Frequently Asked Questions

What was The Commonwealth v ACT case about?

It was a High Court challenge by the federal government against the ACT's Marriage Equality (Same Sex) Act 2013, which purported to allow same-sex couples to marry in the Australian Capital Territory. The High Court struck the law down as inconsistent with the federal Marriage Act 1961.

Did the High Court say same sex marriage is unconstitutional in Australia?

No - the opposite. The Court ruled unanimously that the marriage power under s 51(xxi) of the Constitution is broad enough to allow Parliament to legislate for same sex marriage. It was the ACT territory law that was struck down; only the federal Parliament can legislate on the subject.

When did same sex marriage become legal in Australia?

Same sex marriage became legal across all of Australia on 9 December 2017, following the Marriage Amendment (Definition and Religious Freedoms) Act 2017.

What happened to the 31 couples who married under the ACT law?
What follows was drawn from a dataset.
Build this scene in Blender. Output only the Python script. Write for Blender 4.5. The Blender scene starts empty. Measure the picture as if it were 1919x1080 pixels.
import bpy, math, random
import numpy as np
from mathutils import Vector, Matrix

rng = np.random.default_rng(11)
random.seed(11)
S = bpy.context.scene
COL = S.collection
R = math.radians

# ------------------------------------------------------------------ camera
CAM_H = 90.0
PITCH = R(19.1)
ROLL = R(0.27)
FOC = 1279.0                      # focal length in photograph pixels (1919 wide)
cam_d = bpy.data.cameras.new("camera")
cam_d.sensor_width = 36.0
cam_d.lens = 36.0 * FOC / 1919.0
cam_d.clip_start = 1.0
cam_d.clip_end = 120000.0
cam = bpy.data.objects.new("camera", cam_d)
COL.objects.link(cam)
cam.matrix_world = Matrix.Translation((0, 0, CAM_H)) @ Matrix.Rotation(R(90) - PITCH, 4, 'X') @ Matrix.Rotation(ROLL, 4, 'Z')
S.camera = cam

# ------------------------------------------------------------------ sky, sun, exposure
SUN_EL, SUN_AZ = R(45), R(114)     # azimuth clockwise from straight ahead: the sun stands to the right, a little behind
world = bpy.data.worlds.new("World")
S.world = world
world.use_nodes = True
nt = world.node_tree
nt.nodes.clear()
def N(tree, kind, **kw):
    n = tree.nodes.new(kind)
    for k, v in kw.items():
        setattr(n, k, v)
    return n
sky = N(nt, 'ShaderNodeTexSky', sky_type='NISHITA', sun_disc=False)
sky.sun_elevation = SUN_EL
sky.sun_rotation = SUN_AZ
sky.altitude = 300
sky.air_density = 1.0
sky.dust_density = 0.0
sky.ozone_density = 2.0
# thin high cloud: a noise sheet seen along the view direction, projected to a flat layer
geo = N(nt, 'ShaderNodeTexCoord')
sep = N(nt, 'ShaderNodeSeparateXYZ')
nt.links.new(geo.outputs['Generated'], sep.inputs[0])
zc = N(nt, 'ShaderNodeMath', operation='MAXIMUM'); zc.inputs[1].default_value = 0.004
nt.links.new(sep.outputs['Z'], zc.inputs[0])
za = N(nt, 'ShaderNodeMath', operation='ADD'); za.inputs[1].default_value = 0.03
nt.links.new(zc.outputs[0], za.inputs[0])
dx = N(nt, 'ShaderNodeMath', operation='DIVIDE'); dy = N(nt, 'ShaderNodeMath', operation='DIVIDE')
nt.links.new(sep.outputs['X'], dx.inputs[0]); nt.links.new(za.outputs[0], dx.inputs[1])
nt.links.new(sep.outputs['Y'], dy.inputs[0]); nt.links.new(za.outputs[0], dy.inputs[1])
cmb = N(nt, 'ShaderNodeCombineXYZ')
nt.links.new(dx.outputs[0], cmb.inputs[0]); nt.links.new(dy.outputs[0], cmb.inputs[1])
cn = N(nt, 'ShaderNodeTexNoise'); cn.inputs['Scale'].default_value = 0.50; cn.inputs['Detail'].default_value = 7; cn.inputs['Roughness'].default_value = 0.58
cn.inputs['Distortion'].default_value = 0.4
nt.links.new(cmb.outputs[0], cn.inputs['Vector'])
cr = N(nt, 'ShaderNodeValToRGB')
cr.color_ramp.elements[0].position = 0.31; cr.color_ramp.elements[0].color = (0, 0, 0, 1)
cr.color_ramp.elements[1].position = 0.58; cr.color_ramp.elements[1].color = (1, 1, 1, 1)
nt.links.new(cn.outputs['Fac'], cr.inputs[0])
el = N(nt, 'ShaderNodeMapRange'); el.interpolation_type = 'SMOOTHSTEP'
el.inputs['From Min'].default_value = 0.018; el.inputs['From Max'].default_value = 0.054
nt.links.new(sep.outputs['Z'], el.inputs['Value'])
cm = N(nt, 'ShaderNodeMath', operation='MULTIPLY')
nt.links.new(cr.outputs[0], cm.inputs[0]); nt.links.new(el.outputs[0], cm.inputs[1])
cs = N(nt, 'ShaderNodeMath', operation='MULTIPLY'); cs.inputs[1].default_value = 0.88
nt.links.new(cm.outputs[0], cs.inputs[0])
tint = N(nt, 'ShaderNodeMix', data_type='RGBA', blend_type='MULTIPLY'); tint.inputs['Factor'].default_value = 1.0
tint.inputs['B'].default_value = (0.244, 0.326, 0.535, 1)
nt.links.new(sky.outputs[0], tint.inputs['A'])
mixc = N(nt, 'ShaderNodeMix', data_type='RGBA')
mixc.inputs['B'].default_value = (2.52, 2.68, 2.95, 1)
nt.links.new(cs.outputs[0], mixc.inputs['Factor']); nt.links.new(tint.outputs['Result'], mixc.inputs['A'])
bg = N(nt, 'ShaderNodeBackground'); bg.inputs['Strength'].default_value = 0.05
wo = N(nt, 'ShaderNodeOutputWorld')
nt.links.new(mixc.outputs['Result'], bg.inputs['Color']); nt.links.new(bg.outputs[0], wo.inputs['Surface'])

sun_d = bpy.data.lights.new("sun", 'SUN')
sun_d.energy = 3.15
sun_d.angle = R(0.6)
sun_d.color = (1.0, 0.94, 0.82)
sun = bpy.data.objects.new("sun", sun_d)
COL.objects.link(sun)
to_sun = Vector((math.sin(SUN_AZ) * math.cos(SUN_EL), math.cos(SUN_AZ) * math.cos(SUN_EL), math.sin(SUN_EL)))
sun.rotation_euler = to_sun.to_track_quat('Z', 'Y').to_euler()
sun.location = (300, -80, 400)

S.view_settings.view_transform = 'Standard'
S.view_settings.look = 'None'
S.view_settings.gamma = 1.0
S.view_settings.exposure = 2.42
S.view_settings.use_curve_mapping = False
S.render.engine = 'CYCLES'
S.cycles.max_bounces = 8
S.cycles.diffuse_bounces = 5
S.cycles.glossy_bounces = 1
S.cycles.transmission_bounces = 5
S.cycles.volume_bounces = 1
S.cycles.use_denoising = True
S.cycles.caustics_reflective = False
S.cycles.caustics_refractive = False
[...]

Their marriages were voided by the High Court's decision. The couples had married in the brief window between 7 and 12 December 2013.


Conclusion

The Commonwealth v ACT [2013] HCA 55 is far more than a case about a struck-down territory law. It is the constitutional cornerstone of same sex marriage law in Australia - the case that confirmed Parliament had always possessed the power to legislate for marriage equality, and that the only obstacle was political will. When that will was expressed in December 2017 following the postal survey, Australia joined the growing community of nations recognising the equal dignity of all marriages. Understanding this case means understanding how Australian constitutional law, federal-territory relations, and the long campaign for same gender marriage in Australia converged in one extraordinary December week in 2013.